Sometimes the Legislature got ahead of him. When the bill for marriage equality was not only introduced following the 2008 election but started to pick up steam, Gov. Lynch was as surprised as most. However, when the bill passed, he not only signed it, he enthusiastically embraced it with a signing ceremony in the Executive Council chambers.

As a Democrat, I also am very sorry that Gov. Lynch will not be on the 2012 ballot. His popularity was instrumental in helping Democrats achieve sweeping, historical electoral victories in 2006 and 2008. In 2010, when Democrats were swept out by a Republican tide, John Lynch won reelection by a comfortable margin. It was a surprisingly comfortable margin, as Republicans and their allies in groups like the National Organization for Marriage threw every penny they could into defeating Gov. Lynch. NOM and its supporters wanted to make a point by defeating the governor who signed a marriage equality bill.

Also, in 2008, John Lynch appeared in a television ad supporting former Gov. Jeanne Shaheen in the U.S. Senate race. After Shaheen defeated John E. Sununu, his father, John H. Sununu, came out of retirement to lead the Republican Party with a goal of stopping Lynch's 2010 reelection effort. While Republicans won pretty much everything else, however, Gov. Lynch was reelected to an historic fourth term.

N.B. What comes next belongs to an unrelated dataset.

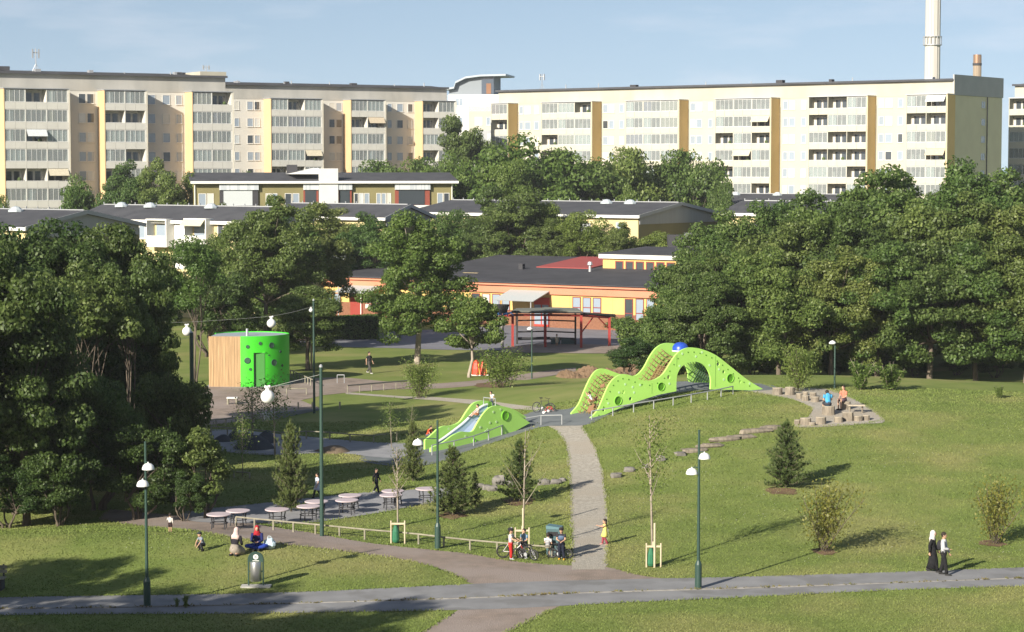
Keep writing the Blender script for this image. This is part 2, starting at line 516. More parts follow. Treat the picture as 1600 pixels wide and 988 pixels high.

Since that 2010 election, John Lynch has been all that has stood between New Hampshire and the crazed ideologue wing of the Republican Party that now controls the New Hampshire Legislature. Speaker Bill O'Brien thought he could make John Lynch irrelevant; instead John Lynch and his veto pen have made the governor more important than ever.

Although he has not been able to stop all the bizarre legislation that has passed, one of Gov. Lynch's most practical talents is his ability to know when to pick his fights. As a result, a bipartisan coalition sustained his veto of a repeal of New Hampshire's participation in the Regional Green Gas Initiative. Republicans passed an unnecessary, expensive and participation suppressing voter identification bill; Gov. Lynch vetoed that bill, and the work of a bipartisan group of election officials and others put the votes together to sustain that veto.

The last veto fight is over the so-called right-to-work bill, another unnecessary piece of legislation that, until this past session, had always been defeated by bipartisan majorities. Speaker O'Brien has been looking like a low-rent version of Boss Tweed as he unsuccessfully threatens, cajoles and begs members to override the veto. In three special elections, opponents of right-to-work have been elected, making it even more unlikely that Gov. Lynch's veto will be overridden.

The governor strongly feels that in a democracy, it is important to change leadership from time to time, so the most popular governor in the state's history will step down at the end of this term. John Lynch has been an effective leader for our state, and New Hampshire is a better place because of him. Thank you, Gov. Lynch.

Kathy Sullivan is a Manchester attorney and member of the Democratic National Committee. She was chairman of the state Democratic Party from 1999-2007.